**Problem to solve**
Repeat exactly the lines from the start of the material below up to and including the "s.build('crossbar', M['iron'], ae)" line.

━━━━━━━━━━━━━━━━━━━━━━━━━━━━━━

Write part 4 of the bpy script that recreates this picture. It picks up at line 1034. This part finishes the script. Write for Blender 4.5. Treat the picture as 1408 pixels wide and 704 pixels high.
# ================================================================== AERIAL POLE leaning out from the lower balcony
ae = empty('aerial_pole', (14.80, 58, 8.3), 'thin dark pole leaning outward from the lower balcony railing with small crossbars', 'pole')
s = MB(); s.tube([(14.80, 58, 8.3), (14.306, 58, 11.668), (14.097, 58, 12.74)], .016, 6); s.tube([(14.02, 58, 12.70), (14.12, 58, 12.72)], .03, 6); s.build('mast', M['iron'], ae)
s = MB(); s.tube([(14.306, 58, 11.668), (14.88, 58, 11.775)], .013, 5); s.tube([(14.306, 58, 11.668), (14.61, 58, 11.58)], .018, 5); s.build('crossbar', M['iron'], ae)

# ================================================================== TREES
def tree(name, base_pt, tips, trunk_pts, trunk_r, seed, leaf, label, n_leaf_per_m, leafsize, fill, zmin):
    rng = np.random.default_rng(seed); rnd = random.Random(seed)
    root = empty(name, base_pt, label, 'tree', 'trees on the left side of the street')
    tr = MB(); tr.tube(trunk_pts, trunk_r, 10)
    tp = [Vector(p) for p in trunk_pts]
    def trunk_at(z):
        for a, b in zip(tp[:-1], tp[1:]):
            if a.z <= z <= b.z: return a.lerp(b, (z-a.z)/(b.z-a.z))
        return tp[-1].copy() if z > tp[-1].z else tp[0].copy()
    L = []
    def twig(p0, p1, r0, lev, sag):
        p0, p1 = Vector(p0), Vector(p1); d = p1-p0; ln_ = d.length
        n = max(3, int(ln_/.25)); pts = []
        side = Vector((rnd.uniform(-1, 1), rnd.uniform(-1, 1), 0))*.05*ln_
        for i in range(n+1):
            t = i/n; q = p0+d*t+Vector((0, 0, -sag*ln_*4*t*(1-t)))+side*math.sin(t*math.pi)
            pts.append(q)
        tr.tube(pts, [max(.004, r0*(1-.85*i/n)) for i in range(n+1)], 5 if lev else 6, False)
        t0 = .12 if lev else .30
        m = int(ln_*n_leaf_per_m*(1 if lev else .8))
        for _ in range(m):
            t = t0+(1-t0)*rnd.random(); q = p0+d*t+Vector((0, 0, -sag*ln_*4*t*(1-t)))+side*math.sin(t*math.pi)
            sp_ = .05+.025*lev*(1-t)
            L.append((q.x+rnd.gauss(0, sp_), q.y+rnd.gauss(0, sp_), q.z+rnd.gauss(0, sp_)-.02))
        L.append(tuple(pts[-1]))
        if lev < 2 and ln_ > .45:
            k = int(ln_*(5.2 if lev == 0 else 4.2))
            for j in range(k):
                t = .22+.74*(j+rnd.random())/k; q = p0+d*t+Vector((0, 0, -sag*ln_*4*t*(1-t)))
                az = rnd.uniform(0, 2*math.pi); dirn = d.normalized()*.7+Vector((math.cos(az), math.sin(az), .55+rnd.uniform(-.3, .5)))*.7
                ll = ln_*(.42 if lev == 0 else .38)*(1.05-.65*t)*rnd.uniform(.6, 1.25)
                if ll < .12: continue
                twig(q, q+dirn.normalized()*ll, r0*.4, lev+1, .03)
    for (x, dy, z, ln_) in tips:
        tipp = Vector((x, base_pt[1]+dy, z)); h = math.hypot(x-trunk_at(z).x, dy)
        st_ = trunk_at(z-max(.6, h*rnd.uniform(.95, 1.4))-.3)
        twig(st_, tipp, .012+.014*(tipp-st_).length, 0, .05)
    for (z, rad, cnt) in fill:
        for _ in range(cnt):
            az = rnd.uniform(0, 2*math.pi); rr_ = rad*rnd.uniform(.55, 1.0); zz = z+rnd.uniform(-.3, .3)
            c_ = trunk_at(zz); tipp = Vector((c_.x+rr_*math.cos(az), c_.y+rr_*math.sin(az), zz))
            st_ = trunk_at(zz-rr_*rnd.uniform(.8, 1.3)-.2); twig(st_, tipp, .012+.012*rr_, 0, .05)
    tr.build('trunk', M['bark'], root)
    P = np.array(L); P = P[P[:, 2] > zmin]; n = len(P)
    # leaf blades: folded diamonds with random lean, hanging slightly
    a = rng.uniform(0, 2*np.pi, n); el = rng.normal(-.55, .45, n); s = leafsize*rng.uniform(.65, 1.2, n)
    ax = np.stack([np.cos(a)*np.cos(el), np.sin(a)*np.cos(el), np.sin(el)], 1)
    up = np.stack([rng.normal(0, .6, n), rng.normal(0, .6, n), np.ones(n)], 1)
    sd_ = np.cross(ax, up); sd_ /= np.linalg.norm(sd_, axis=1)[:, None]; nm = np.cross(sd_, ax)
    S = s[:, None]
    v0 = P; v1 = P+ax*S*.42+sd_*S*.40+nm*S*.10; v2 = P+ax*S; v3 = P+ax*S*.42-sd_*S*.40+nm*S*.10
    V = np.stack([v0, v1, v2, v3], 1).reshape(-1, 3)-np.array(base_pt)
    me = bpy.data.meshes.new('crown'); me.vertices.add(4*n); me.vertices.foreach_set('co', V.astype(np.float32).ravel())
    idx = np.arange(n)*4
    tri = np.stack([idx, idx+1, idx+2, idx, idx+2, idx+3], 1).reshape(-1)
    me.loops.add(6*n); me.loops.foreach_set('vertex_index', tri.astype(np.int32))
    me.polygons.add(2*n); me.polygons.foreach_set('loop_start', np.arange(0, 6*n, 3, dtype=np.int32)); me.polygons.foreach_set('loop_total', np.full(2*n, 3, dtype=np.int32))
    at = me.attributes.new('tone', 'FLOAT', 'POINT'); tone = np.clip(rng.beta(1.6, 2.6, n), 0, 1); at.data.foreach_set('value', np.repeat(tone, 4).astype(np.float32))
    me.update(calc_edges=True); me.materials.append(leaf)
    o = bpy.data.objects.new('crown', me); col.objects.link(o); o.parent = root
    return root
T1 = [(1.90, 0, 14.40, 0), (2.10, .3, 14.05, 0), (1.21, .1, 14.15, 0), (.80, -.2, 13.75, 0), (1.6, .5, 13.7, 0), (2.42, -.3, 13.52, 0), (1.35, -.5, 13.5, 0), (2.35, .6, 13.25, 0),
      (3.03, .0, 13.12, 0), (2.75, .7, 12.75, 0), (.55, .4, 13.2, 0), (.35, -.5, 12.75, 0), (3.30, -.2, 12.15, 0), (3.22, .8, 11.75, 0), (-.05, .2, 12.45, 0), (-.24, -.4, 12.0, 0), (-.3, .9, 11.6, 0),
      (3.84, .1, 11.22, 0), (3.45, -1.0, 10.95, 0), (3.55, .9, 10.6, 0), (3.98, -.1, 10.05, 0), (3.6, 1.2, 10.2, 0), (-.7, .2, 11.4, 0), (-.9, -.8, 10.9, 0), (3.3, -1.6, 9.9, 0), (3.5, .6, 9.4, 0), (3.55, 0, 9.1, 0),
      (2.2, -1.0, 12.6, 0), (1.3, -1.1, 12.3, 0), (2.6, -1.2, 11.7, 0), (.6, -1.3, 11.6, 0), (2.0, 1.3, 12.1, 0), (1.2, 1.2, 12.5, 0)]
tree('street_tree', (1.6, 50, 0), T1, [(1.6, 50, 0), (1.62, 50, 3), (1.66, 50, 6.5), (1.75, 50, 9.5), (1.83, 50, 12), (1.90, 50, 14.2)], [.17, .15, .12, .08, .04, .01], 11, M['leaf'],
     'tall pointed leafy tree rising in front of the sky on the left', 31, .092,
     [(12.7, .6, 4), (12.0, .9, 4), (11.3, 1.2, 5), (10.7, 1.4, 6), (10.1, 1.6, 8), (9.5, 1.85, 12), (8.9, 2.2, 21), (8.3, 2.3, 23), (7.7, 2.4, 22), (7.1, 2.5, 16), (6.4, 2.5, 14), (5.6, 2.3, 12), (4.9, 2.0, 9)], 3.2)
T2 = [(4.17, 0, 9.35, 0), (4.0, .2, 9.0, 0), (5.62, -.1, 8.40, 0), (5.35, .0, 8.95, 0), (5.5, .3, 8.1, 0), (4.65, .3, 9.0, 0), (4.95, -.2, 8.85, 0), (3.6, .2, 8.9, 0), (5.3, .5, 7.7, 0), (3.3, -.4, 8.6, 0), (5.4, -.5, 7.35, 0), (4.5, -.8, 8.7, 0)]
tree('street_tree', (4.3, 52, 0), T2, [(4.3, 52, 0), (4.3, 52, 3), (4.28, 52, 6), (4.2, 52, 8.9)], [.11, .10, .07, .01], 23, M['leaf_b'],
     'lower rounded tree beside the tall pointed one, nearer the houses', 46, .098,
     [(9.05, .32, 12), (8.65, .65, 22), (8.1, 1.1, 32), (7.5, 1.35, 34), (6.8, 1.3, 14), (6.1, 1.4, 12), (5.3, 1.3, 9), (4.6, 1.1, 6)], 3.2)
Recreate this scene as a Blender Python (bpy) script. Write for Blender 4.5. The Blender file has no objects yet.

━━━━━━━━━━━━━━━━━━━━━━━━━━━━━━

**Full answer**
Write part 4 of the bpy script that recreates this picture. It picks up at line 1034. This part finishes the script. Write for Blender 4.5. Treat the picture as 1408 pixels wide and 704 pixels high.
# ================================================================== AERIAL POLE leaning out from the lower balcony
ae = empty('aerial_pole', (14.80, 58, 8.3), 'thin dark pole leaning outward from the lower balcony railing with small crossbars', 'pole')
s = MB(); s.tube([(14.80, 58, 8.3), (14.306, 58, 11.668), (14.097, 58, 12.74)], .016, 6); s.tube([(14.02, 58, 12.70), (14.12, 58, 12.72)], .03, 6); s.build('mast', M['iron'], ae)
s = MB(); s.tube([(14.306, 58, 11.668), (14.88, 58, 11.775)], .013, 5); s.tube([(14.306, 58, 11.668), (14.61, 58, 11.58)], .018, 5); s.build('crossbar', M['iron'], ae)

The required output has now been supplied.